-- Scripting languages relative run time and memory consumption overhead will often be acceptable and they may offer significant advantages with respect to programmer productivity.
-- For all program aspects investigated, the performance variability due to different programmers is on average about as large or even larger than the variability due to different languages.
All the benchmarks are algorithm and processor intensive, while quite a few applications are idling most of the time. How about a comparison regarding the standard libraries, ease of debugging, external tools, code readability, available support, external libraries, etc. In short - developer productivity.
I'm not saying performance is not important - it is quite critical, but there are other things code does as well (At least most of my code is mundane, and is just calling APIs, updating files, serializing objects, etc. Nothing too fancy.) </rant>
Nitpicking aside, I agree that it's not real lively, but I don't think I'd call it 'dead' quite yet either, as there is still a fair amount of active development, and anything that widely used doesn't just up and go away from one day to the next. They even published a new Tcl book recently:-)
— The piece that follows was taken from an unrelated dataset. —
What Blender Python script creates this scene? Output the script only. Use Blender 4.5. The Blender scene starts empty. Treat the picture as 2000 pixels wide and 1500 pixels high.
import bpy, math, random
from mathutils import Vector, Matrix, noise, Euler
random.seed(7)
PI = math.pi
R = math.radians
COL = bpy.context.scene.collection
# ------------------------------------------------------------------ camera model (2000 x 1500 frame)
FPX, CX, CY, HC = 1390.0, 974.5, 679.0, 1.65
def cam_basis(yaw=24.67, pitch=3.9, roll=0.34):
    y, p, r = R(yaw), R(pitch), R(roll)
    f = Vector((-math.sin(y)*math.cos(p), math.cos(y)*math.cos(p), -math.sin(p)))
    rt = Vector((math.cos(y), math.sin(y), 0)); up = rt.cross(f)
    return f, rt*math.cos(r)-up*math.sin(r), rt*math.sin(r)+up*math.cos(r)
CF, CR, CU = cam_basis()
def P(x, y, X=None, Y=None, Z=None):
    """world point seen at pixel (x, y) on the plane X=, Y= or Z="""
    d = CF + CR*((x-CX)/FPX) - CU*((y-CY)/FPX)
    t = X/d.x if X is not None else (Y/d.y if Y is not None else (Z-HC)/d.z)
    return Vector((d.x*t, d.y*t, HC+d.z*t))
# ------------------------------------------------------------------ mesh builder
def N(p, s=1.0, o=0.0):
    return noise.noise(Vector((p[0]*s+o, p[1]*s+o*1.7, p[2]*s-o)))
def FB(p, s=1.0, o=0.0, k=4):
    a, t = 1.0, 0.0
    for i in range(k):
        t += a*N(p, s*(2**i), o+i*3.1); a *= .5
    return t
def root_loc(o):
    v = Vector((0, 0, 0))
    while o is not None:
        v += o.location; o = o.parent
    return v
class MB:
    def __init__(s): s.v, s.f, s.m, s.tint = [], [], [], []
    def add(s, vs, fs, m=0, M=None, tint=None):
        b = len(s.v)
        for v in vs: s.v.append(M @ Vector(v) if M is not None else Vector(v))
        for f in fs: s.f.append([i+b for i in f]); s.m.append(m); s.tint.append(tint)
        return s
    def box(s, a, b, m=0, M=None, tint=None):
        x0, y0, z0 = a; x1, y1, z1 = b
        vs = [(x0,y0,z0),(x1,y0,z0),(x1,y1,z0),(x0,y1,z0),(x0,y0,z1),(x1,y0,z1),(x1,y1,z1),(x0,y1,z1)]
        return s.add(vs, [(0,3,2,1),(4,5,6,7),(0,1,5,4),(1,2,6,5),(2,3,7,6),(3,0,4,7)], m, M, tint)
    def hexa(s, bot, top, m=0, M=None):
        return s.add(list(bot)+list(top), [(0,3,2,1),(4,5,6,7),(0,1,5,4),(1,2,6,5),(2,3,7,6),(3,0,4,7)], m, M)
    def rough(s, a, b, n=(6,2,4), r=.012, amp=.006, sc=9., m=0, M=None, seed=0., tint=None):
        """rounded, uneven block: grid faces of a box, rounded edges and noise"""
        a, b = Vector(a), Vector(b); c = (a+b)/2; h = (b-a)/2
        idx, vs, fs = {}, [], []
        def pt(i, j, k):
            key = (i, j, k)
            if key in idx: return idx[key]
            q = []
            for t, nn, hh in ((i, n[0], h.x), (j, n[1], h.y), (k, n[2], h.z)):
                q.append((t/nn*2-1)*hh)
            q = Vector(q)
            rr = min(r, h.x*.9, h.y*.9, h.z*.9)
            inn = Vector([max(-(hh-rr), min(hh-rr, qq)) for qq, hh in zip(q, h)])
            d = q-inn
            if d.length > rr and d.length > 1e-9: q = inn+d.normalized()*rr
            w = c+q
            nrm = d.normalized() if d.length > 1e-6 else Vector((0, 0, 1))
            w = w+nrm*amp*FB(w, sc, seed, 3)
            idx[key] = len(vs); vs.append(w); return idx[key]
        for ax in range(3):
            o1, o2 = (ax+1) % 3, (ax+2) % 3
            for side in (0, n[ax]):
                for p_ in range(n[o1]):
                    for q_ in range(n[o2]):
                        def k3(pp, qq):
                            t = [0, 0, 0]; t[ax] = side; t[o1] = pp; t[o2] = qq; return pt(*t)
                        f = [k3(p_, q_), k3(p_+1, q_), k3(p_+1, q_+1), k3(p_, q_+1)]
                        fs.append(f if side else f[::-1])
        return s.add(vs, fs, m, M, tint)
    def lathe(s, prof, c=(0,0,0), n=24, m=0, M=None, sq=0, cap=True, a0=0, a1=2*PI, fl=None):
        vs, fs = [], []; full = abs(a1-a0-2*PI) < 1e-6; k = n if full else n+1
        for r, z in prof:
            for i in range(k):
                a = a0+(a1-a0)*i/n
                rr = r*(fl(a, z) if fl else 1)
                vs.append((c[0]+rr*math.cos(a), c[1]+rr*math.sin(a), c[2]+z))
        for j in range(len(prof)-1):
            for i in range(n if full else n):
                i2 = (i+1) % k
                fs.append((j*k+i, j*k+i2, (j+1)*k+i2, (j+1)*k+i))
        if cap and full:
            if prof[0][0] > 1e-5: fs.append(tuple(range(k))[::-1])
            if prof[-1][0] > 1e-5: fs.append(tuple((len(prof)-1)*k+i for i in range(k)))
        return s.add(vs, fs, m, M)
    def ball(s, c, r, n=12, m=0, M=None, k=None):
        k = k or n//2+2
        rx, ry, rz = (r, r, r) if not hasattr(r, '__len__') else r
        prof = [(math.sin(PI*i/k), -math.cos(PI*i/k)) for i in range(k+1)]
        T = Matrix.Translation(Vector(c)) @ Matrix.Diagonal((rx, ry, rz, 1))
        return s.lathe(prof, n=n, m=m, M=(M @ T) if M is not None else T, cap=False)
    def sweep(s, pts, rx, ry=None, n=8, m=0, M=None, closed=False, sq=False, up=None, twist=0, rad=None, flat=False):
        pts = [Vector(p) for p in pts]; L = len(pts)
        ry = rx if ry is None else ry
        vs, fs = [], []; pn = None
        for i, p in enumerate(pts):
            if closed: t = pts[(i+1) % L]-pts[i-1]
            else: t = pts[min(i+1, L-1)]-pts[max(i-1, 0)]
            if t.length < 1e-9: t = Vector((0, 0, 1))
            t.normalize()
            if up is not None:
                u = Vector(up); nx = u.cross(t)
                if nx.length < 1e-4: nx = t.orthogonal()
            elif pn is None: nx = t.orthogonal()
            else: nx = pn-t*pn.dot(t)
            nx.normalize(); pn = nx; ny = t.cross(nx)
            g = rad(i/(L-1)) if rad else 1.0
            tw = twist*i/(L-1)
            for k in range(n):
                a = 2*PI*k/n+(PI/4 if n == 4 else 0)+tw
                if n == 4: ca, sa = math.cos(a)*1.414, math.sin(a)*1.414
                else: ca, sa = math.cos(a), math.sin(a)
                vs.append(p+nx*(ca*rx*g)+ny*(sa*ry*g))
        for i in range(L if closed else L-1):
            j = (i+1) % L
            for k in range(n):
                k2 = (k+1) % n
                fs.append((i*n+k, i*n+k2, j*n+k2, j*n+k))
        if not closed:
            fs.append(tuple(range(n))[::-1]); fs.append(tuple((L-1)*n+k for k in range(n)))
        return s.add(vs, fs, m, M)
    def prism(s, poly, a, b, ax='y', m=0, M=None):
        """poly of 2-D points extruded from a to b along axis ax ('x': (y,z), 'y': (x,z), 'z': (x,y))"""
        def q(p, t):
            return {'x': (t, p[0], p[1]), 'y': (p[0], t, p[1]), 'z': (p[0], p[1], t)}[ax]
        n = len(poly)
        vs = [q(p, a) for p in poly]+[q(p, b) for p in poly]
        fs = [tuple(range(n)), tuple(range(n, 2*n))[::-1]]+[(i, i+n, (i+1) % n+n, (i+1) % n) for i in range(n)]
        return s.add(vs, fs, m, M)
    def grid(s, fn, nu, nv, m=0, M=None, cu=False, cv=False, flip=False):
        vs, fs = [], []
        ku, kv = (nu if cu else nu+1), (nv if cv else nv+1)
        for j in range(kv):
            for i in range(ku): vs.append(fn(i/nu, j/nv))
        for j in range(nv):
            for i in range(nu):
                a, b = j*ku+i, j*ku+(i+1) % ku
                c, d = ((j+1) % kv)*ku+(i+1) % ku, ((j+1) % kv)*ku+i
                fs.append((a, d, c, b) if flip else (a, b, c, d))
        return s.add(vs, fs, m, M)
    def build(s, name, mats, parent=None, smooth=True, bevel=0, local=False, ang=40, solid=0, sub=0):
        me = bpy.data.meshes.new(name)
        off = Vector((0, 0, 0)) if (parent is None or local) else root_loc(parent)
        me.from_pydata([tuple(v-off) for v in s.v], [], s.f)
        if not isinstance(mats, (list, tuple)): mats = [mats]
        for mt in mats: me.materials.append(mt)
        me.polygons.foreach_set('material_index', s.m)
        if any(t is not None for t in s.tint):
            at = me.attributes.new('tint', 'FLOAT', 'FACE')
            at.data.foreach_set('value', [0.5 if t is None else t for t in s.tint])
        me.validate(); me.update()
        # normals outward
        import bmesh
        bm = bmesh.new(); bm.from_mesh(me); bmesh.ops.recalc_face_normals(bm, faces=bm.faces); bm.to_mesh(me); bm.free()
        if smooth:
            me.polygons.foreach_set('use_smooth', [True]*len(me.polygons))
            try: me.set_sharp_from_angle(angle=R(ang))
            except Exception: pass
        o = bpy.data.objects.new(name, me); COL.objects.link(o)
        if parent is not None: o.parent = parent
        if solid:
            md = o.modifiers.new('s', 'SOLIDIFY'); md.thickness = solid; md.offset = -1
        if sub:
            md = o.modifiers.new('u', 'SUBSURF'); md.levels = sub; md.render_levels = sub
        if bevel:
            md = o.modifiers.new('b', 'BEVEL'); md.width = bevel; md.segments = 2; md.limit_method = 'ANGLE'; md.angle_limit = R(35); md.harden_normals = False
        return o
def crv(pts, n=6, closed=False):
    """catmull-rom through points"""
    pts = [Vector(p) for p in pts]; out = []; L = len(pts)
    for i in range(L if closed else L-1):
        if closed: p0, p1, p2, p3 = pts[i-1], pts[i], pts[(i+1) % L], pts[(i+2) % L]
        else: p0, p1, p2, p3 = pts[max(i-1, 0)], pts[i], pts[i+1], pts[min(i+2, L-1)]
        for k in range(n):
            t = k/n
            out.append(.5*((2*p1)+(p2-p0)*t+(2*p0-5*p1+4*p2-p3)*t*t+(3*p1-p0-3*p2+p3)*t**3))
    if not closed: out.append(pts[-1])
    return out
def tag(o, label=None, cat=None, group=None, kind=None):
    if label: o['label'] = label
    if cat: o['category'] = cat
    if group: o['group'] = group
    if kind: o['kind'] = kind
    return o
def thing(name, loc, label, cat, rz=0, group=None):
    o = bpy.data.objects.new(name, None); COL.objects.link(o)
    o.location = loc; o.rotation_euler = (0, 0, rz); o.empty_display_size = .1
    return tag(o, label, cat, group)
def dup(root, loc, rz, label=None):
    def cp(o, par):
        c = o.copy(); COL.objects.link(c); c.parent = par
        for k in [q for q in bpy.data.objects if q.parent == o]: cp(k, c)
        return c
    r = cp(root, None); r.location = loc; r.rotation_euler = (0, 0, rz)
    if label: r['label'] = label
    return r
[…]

http://journal.dedasys.com/2009/09/15/tcl-and-the-tk-toolkit...
The algorithms described don't seem very clever. I expect you could do much better by splitting the input number into digraphs or trigraphs, sorting those by frequency in the dictionary, and matching the rarest ones first.
And don't give me that line about scaling not mattering, I have to cope with a cantankerous server and database at work, I know full well what my problem sets are.